Licenses
Evolution Settles UK Regulator Case Over Unlicensed Sites
Evolution has agreed to pay £4.75 million to the UK Gambling Commission, ending an 18-month review of its British operating licence that opened after the supplier’s casino games surfaced on unlicensed websites aimed at UK players.
The Stockholm-listed Evolution — the business-to-business powerhouse behind live-casino tables and the NetEnt and Red Tiger slot brands — disclosed the settlement on July 15, 2026, describing it as the end of a process the regulator began in December 2024. A licence review of this kind is the sort of process that can end in conditions, suspension or revocation, so for a supplier whose games run on a large share of UK gambling sites, the stakes were real.
At the centre of the case were two operators running six websites that offered Evolution content to British consumers without a UK licence, in breach of the terms under which Evolution supplies its games. The company said those operators actively evaded the restrictions it had in place, and that no broader pattern of unlicensed access to its content in the UK came to light during the review. Evolution said it terminated its commercial relationships with both operators as soon as it discovered them.
The £4.75 million is a settlement, not a fine. When the Commission believes a licence holder has fallen short, it can agree a payment in lieu of the financial penalty it might otherwise impose — a route it uses frequently. The regulator has not yet published its own account of the case and has said it will do so in due course, so the detailed findings, and where the money is directed, are still to come.
“It is not acceptable that six unlicensed sites offered Evolution content in the regulated UK market,” chief executive Martin Carlesund said, adding that the company does not want traffic from unlicensed operators and moves quickly whenever it finds it.
Why the review reshaped Evolution’s European business
The bigger cost to Evolution was not the settlement figure but what the investigation set in motion. In February 2025, with the review under way, the company overhauled its ring-fencing — the technical controls and geoblocking meant to keep its games off unlicensed sites — and pushed the tighter measures out across Europe.

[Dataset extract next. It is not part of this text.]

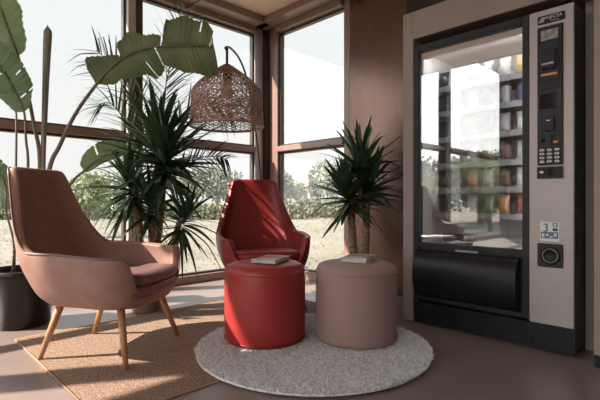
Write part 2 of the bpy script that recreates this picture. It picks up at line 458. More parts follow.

Those controls weighed on the business. Evolution reported that European performance turned negative through 2025, and its year-end results showed the strain: fourth-quarter net revenue slipped to €514.2 million from €533.8 million a year earlier, and full-year profit fell 14.6% to about €1.06 billion, even as revenue held roughly flat at €2.07 billion.
Carlesund has framed the trade-off bluntly, saying Evolution now runs the strongest ring-fencing measures of any supplier but that Europe’s “regulated markets are losing ground.” It is a tension playing out across the continent, where tougher rules and higher taxes have coincided with a black market that, in the Netherlands, has overtaken the licensed sector by revenue.
What it means for suppliers
For the rest of the industry, the case marks how far the Commission’s expectations now reach. Game suppliers — not only the operators they serve — are being held to account for where their content ends up and for the due diligence they run on the partners that distribute it. The message lands as British operators and the government press technology firms and sponsors to squeeze unlicensed sites out of view: Entain has called for illegal-betting sponsors to be stripped from Premier League shirts, and the UK government has stepped up its campaign against black-market gambling sponsors.
Industry figures have warned that the same regulatory tightening risks the opposite of its intent, pushing frustrated players toward the unlicensed operators everyone is trying to shut out. That is the balance the settlement leaves unresolved.
Investors read the resolution as clearing an overhang rather than inflicting fresh damage, and Evolution shares rose after the announcement, helped by the modest size of the payment against a company that turns over more than €2 billion a year. The UK is a small slice of that — around 3% of revenue, on the company’s own account. Attention now turns to Evolution’s proposed roughly £63 million ($85 million) purchase of US table-games maker Galaxy Gaming, a deal that has already been extended and still awaits regulatory sign-off.
Whether the newly closed UK review smooths or complicates that approval is the next thing worth watching. Regulators weighing an acquisition tend to scrutinise an applicant’s recent compliance record, and Evolution has just resolved its most prominent one.